Out of all of those options, I’d probably be equally happy with tag-only enum, scalar enum, integral enum, or enum without fields. So I’m not sure how well a poll that only lets you choose one option will work for this.
I’m also not sure if I should be explaining why I like the others less when we don’t even know who the “finalists” are yet, so I’ll just pick on a few that I think no one else picked on yet: I mildly dislike “trivial enum” and “degenerate enum” because to me those terms would imply a zero-variant enum (following their typical usage in math). I also mildly dislike “flat enum” because I think a non-flat enum would be an enum whose type definition contains some rightward drift/curly brace nesting; to me an enum where every variant carries a u8 is just as flat as an enum where no variants carry anything (perhaps it’s taller or fatter, but it’s equally flat).
The point of the poll is to select the finalists. I’d probably want to take something like the top 5 and then vote between those (basically, an elimination election). However, since I have no actual position on the core team, nothing here is binding.

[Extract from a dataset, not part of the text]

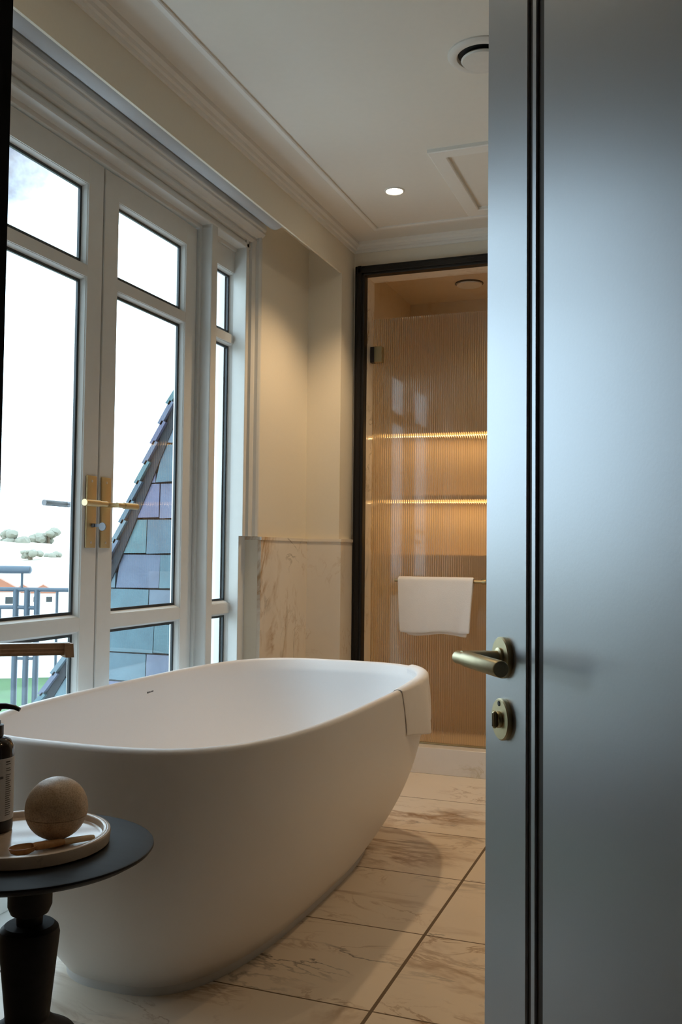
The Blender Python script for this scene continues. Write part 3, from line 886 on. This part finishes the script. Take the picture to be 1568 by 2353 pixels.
def gable():
    pts = [(-2.112, 1.745), (-2.143, 1.681), (-2.452, .982), (-2.66, .558), (-2.79, .363), (-2.98, .12), (-3.25, -.15), (-3.25, -1.2), (-2.1, -1.2), (-2.1, 1.745)]
    def xl(z):
        for (x0, z0), (x1, z1) in zip(pts, pts[1:6]):
            if z1 <= z <= z0: return x0+(x1-x0)*(z0-z)/(z0-z1)
        return -3.25 if z < .12 else -2.1
    r = thing('slate_gable', 'blue grey slate gable rising beyond the right balcony door', 'roof', (-2.5, 3.7, -1.2))
    back = bmesh.new(); prism(back, [(x, z) for x, z in pts], 3.625, 3.85, 'y'); obj('gable_core', back, M['slate_back'], r)
    bm = bmesh.new(); rng = random.Random(11); z = -1.15; k = 0
    while z < 1.72:
        h = rng.uniform(.145, .18) if z > .7 else rng.uniform(.125, .165); z1 = min(z+h, 1.735); x = -2.098; x -= 0
        x = -2.098 + rng.uniform(0, .0)
        first = True
        while x > xl(z)-.02:
            w = rng.uniform(.19, .30) if not first else rng.uniform(.08, .22); first = False
            a, b_ = x-.004, x-w
            l0, l1 = xl(z+.004)+.035, xl(z1-.004)+.035
            p = [(max(b_, l0), z+.004+rng.uniform(-.004, .004)), (a, z+.004+rng.uniform(-.004, .004)), (a+rng.uniform(-.003, .003), z1-.004), (max(b_, l1), z1-.004)]
            if a > l1+.01 or a > l0+.01:
                if a <= l1: p = [p[0], p[1], (a-.001, z1-.02)]
                tilt = rng.uniform(-.003, .003)
                f0 = [bm.verts.new((q[0], 3.598-tilt-(.006 if i < 2 else 0), q[1])) for i, q in enumerate(p)]
                f1 = [bm.verts.new((q[0], 3.63, q[1])) for q in p]
                bm.faces.new(f0); n = len(p)
                for i in range(n):
                    j = (i+1) % n; bm.faces.new((f0[i], f0[j], f1[j], f1[i]))
            x -= w
        z += h; k += 1
    obj('slate_slabs', bm, M['slate'], r)
    # verge tiles stepped along the slope and a rake board
    bm = bmesh.new()
    for (x0, z0), (x1, z1) in zip(pts[:6], pts[1:7]):
        ln = math.dist((x0, z0), (x1, z1)); m_ = max(1, round(ln/.10))
        d = ((x1-x0)/ln, (z1-z0)/ln); nrm = (d[1], -d[0])
        for i in range(m_):
            a = ln*i/m_-.012; e = ln*(i+1)/m_+.008
            q = [(x0+d[0]*a+nrm[0]*.010, z0+d[1]*a+nrm[1]*.010), (x0+d[0]*e+nrm[0]*.026, z0+d[1]*e+nrm[1]*.026), (x0+d[0]*e+nrm[0]*.004, z0+d[1]*e+nrm[1]*.004), (x0+d[0]*a-nrm[0]*.012, z0+d[1]*a-nrm[1]*.012)]
            prism(bm, q, 3.570, 3.85, 'y')
    obj('verge_tiles', bm, M['slate'], r)
    bm = bmesh.new()
    rings = []
    for i in range(7):
        x, z = pts[i]
        rings.append([(x+.004, 3.588, z-.004), (x+.048, 3.588, z-.006), (x+.048, 3.64, z-.006), (x+.004, 3.64, z-.004)])
    ring_loft(bm, rings, True, True, True)
    obj('rake_board', bm, M['slate_back'], r)
    bm = bmesh.new()
gable()

# bowed metal balustrade further out
bal = thing('balcony_railing', 'blue grey metal balcony railing outside the left glazed door', 'railing', (-3.4, 4.0, -.05))
def bp(px_off, z):   # points along the bow of the railing; px_off is the distance from its right end
    return Vector((-3.123-px_off*.94, 4.186-px_off*.34+.05*px_off*px_off, z))
bm = bmesh.new(); tube(bm, [bp(s_, .922) for s_ in (.198, .204, .30, .5, .8, 1.2, 1.7)], [.012, .020, .021, .021, .021, .021, .021], 20); obj('handrail', bm, M['rail_metal'], bal, True)
bm = bmesh.new(); tube(bm, [bp(s_, .817) for s_ in (-.02, .2, .45, .8, 1.2, 1.7)], .0115, 14); obj('upper_rail', bm, M['rail_metal'], bal, True)
bm = bmesh.new(); tube(bm, [bp(s_, .722-.02*abs(s_-.3)) for s_ in (.17, .3, .5, .8, 1.2, 1.7)], .011, 14); obj('middle_rail', bm, M['rail_metal'], bal, True)
bm = bmesh.new(); tube(bm, [bp(s_, .03) for s_ in (-.02, .2, .5, .8, 1.2, 1.7)], .0115, 14); obj('bottom_rail', bm, M['rail_metal'], bal, True)
for s_, rad, top in ((.055, .0075, .817), (.163, .016, .817), (.217, .016, .817), (.278, .016, .817), (.365, .0075, .722), (.46, .016, .817), (.58, .016, .817), (.72, .016, .817), (.90, .016, .817), (1.1, .016, .817), (1.35, .016, .817), (1.6, .016, .817)):
    bm = bmesh.new(); tube(bm, [bp(s_, -.05), bp(s_, top)], rad, 12); obj('baluster', bm, M['rail_metal'], bal, True)
bm = bmesh.new(); tube(bm, [bp(.248, .815), bp(.248, .91)], .007, 10); obj('handrail_stay', bm, M['rail_metal'], bal, True)
bm = bmesh.new(); tube(bm, [bp(.9, .815), bp(.9, .91)], .007, 10); obj('handrail_stay', bm, M['rail_metal'], bal, True)
bm = bmesh.new(); tube(bm, [bp(.18, .45), bp(.26, .45)], .008, 10); obj('cross_link', bm, M['rail_metal'], bal, True)
struct('trim_11', B(-5.2, -2.95, 3.0, 4.35, -.30, -.055), M['balcony'], 'edge of the lower balcony under the railing')

# far ground, lawn, garden wall, houses, trees
struct('ground_outside', B(-420, -7.0, -150, 420, -3.2, -3.0), M['land'])
bm = bmesh.new(); rings = []
rngh = random.Random(5)
for dist, zz in ((70, -3.02), (88, -.9), (95, .05), (112, .9), (119, 1.75), (140, 2.1), (170, 2.4)):
    rings.append([(-math.sin(a)*dist, math.cos(a)*dist, zz + (rngh.uniform(-.3, .3) if zz > -2 else 0)) for a in [math.radians(22+38*i/24) for i in range(25)]])
ring_loft(bm, rings, close=False)
struct('hill_outside', bm, M['land'], None, None, True)
obj('lawn', B(-24.5, -8, 3, 27, -3.0, -2.96), M['lawn'], None, label='green lawn below the balcony', cat='lawn', kind='structure')
gw = thing('garden_wall', 'long white garden wall beyond the lawn', 'wall', (-19.5, 23, -3))
bm = bmesh.new(); a = Vector((-27, 18.5, 0)); b_ = Vector((-12.5, 29, 0)); dv = (b_-a).normalized(); nv = Vector((-dv.y, dv.x, 0))*.15
ring_loft(bm, [[a+nv+Vector((0, 0, z)), b_+nv+Vector((0, 0, z)), b_-nv+Vector((0, 0, z)), a-nv+Vector((0, 0, z))] for z in (-3, -1.1)], True, True, True)
obj('wall_panel', bm, M['outside_white'], gw)
bm = bmesh.new(); nv2 = nv*1.4
ring_loft(bm, [[a+nv2+Vector((0, 0, z)), b_+nv2+Vector((0, 0, z)), b_-nv2+Vector((0, 0, z)), a-nv2+Vector((0, 0, z))] for z in (-1.1, -1.02)], True, True, True)
obj('coping', bm, M['outside_white'], gw)
def house(dirv, dist, w, label):
    d = Vector((dirv[0], dirv[1], 0)).normalized(); c = d*dist
    t = thing('house', label, 'house', (c.x, c.y, -3), math.atan2(d.y, d.x), group='houses with orange roofs in the distance')
    ORG[t.name] = None
    zt = HC + dirv[2]*dist + 3
    ev = zt - w*.32
    obj('house_wall', B(-w*.5, w*.5, -w*.5, w*.5, 0, ev), M['outside_white'], t, local=True)
    bm = bmesh.new(); prism(bm, [(-w*.6, ev-.05), (w*.6, ev-.05), (0, zt)], -w*.55, w*.55, 'x')
    obj('house_roof', bm, M['roof_tile'], t, local=True, label='orange tiled roof')
    for y in (-w*.25, w*.25): obj('house_window', B(-w*.51, -w*.49, y-w*.12, y+w*.12, ev*.55, ev*.8), M['gasket'], t, local=True)
house((-.649, .828, -.036), 62, 1.5, 'white house with orange roof, nearest the door stile')
house((-.668, .819, -.036), 66, 1.5, 'white house with orange roof, directly under the railing end')
house((-.692, .812, -.030), 58, 2.2, 'white house with orange roof, at the left edge')
def tree(dirv, dist, size, label, wide=1.3):
    d = Vector((dirv[0], dirv[1], 0)).normalized(); c = d*dist; zb = -3.0
    ztop = HC + dirv[2]*dist
    t = thing('tree', label, 'tree', (c.x, c.y, zb), group='pale trees on the far hillside'); ORG[t.name] = None
    rng = random.Random(int(dist*7+dirv[0]*1000)); bm = bmesh.new()
    for k in range(9):
        r = size*rng.uniform(.28, .5)
        m_ = Matrix.Translation((rng.uniform(-.6, .6)*size*wide, rng.uniform(-.5, .5)*size, ztop-zb-size*.5+rng.uniform(-.35, .25)*size)) @ Matrix.Diagonal((1, 1, rng.uniform(.7, .9), 1))
        g = bmesh.ops.create_icosphere(bm, subdivisions=2, radius=r, matrix=m_)
        for v in g['verts']: v.co += Vector((rng.uniform(-1, 1), rng.uniform(-1, 1), rng.uniform(-1, 1)))*r*.13
    obj('tree_crown', bm, M['crown'], t, True, local=True)
    bm = bmesh.new(); tube(bm, [(0, 0, 0), (0, 0, max(.5, ztop-zb-size*.6))], [.35, .2], 10); obj('tree_trunk', bm, M['trunk'], t, True, local=True)
tree((-.681, .813, .020), 120, 2.0, 'dark far tree at the left edge above the railing', 1.5)
tree((-.643, .827, .022), 131, 2.2, 'grey green far tree left of the outer door lever')
tree((-.661, .821, -.001), 95, .9, 'low pale far bush straight above the railing end', 1.6)
tree((-.640, .830, -.002), 97, .9, 'low green far bush nearest the door stile', 1.1)

# ------------------------------------------------------------------ sky
w = bpy.data.worlds.new('sky'); SC.world = w; w.use_nodes = True
nt = w.node_tree; nt.nodes.clear()
out = nt.nodes.new('ShaderNodeOutputWorld'); bg = nt.nodes.new('ShaderNodeBackground')
tc = nt.nodes.new('ShaderNodeTexCoord')
# an opening in the bright cloud, where blue sky shows
dt = N(nt, 'ShaderNodeVectorMath', operation='DOT_PRODUCT'); L(nt, tc.outputs['Generated'], dt.inputs[0])
v = Vector((-.700, .665, .395)).normalized(); v = Vector((-.66, .74, .38)); v = Vector((-.6557, .7545+.0, .400)).normalized()
dt.inputs[1].default_value = v
nz = noise(nt, tc.outputs['Generated'], 14, 5, .6, .3)
mr = N(nt, 'ShaderNodeMapRange'); mr.inputs['From Min'].default_value = .0; mr.inputs['From Max'].default_value = 1
mr.inputs['To Min'].default_value = -.0055; mr.inputs['To Max'].default_value = .0055; L(nt, nz.outputs['Fac'], mr.inputs['Value'])
ad = N(nt, 'ShaderNodeMath', operation='ADD'); L(nt, dt.outputs['Value'], ad.inputs[0]); L(nt, mr.outputs[0], ad.inputs[1])
r = N(nt, 'ShaderNodeMapRange'); r.inputs['From Min'].default_value = .9925; r.inputs['From Max'].default_value = 1.0010; L(nt, ad.outputs[0], r.inputs['Value'])
nz2 = noise(nt, tc.outputs['Generated'], 30, 4, .6, .2)
patch = mixc(nt, nz2.outputs['Fac'], (.050, .080, .145), (.16, .16, .165))
col = mixc(nt, r.outputs[0], (.68, .845, 1.0), patch)
L(nt, col, bg.inputs['Color']); bg.inputs['Strength'].default_value = 5.6
L(nt, bg.outputs[0], out.inputs['Surface'])

# ------------------------------------------------------------------ camera
yaw, pitch, roll, F = .357688576, .0429573306, .0108420445, 2147.278
cy, sy, cp, sp_ = math.cos(yaw), math.sin(yaw), math.cos(pitch), math.sin(pitch)
f = Vector((-sy*cp, cy*cp, sp_)); r_ = Vector((cy, sy, 0)); u = r_.cross(f)
c_, s_ = math.cos(roll), math.sin(roll)
R2 = c_*r_ + s_*u; U2 = -s_*r_ + c_*u
cam = bpy.data.cameras.new('camera'); co = link(bpy.data.objects.new('camera', cam))
mw = Matrix((R2, U2, -f)).transposed().to_4x4(); mw.translation = (0, 0, HC); co.matrix_world = mw
cam.sensor_fit = 'VERTICAL'; cam.sensor_height = 36; cam.lens = F/2353*36; cam.clip_start = .02; cam.clip_end = 2000
SC.camera = co
vs = SC.view_settings
SC.display_settings.display_device = 'sRGB'
vs.view_transform = 'Standard'; vs.look = 'None'; vs.gamma = 1; vs.use_curve_mapping = False
vs.exposure = 0.0
SC.cycles.max_bounces = 14; SC.cycles.transparent_max_bounces = 24; SC.cycles.transmission_bounces = 10; SC.cycles.glossy_bounces = 5; SC.cycles.diffuse_bounces = 6
SC.cycles.caustics_reflective = False
SC.cycles.use_denoising = True
SC.cycles.sample_clamp_indirect = 6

Also, I thought about allowing multiple choices, but decided it didn’t actually matter. If you don’t vote for it, someone else will.
I think it kind of implies that every tag only has a single tag as opposed to more ADTish enums where every constructor can represent more than one value.
In my code I don’t use enums to represent C enums. I use constants. That way I decide what happens if I get a constant I don’t recognise (usually panic but not always). I think bindgen are doing this now. C enums are implementation defined.
For what it’s worth, the original intent for #[repr(C)] was to match the base type that a C compiler for the same target would use for a corresponding C enum, assuming that explicitly ABI-breaking flags like -fshort-enums are not used. (This actually predates #[repr(C)] for structs.) I spent some time going through ABI specs when I was writing the original discriminant size selection to try to ensure that would hold for the targets that were supported at the time, but it might not have been kept up-to-date.
As for the problem with impossible values: yes, that’s a problem. Maybe #[repr(C)] was never the right way to handle this, but that’s a topic for another thread.
In any case, I agree that “C-like” is a bad way to describe this just because it’s opaque to people who don’t know C.
I’ve already gone with pull requests to try “field-less enum,” but if one of these gets overwhelmingly more votes than any others, then I’d rather go with that.